Long-life flexible pavements are well documented and used widely across the U.S. Found in every climate zone and traffic classification, long-life pavements do not experience deep structural distresses such as bottom-up fatigue cracking or substructure rutting. Full-scale test sections, built in 2003 at the National Center for Asphalt Technology (NCAT) Test Track, provided the basis for an optimized design approach that utilizes strain distributions for long-life thickness design. These sections, containing only virgin materials, were subjected to 30 million standard axle loadings with excellent performance in terms of rutting, cracking, and roughness. In 2012, three new sections were built at the Test Track using cold central plant recycled asphalt materials as the base layer. These layers, made from nearly 100% reclaimed asphalt pavement (RAP), supported hot mix asphalt layers that also included RAP with one section featuring in-place stabilization of the existing aggregate base.

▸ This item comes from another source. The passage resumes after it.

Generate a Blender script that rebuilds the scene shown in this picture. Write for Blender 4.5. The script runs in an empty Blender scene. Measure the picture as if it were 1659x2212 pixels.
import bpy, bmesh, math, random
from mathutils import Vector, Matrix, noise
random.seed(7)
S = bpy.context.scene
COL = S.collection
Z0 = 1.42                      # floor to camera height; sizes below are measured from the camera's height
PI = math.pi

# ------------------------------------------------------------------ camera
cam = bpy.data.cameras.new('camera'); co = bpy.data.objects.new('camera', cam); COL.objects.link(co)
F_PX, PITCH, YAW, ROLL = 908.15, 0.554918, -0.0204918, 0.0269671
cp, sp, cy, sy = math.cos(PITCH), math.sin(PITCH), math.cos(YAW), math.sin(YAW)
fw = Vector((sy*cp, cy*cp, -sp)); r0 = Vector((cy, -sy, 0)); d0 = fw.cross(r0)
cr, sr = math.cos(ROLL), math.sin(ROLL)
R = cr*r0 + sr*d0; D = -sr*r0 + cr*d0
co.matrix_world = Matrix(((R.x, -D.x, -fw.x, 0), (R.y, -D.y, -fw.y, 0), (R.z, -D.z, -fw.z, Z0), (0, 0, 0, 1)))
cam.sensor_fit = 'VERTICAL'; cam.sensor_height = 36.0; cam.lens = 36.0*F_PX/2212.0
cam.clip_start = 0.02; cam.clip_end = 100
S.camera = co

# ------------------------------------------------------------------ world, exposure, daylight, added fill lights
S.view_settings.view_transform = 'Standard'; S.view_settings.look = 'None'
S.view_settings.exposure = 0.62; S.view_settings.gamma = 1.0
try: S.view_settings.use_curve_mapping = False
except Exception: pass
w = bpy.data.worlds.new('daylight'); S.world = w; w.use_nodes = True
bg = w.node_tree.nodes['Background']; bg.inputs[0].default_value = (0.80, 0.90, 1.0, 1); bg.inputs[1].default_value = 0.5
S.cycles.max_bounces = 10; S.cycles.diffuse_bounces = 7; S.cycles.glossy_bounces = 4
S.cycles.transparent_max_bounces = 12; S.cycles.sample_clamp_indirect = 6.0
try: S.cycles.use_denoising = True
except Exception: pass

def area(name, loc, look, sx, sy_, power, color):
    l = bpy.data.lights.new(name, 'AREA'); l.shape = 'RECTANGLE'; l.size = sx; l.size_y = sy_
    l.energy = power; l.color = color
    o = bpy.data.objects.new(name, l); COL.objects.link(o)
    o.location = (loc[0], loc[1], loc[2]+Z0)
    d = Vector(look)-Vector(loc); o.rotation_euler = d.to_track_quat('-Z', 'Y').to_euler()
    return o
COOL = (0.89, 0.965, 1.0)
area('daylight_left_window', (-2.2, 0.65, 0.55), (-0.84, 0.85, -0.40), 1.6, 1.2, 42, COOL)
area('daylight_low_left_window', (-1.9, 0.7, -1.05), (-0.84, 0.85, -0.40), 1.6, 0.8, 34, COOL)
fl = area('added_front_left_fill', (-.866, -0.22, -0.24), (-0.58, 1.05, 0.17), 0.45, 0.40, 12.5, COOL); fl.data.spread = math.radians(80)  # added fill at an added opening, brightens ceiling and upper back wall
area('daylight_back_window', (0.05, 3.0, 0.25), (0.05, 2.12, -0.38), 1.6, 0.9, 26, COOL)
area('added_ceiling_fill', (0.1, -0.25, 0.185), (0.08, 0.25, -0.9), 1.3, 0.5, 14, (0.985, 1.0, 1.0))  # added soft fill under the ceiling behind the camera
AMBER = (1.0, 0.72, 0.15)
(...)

This paper provides a direct comparison between the sets of sections to compare and contrast their performance histories and structural characterization, and consider their economic and environmental impacts. None of the recycled sections are exhibiting any surface deterioration, despite heavy trafficking, and the section with a stabilized base is exhibiting lower strains than established long-life pavement thresholds. The economic analysis suggested that the recycled sections can deliver similar performance at a lower average structure normalized section cost than the non-recycled sections. Furthermore, the section with the stabilized base and 76% recycled material is likely a long-life pavement and can potentially outperform the sections with no recycled content.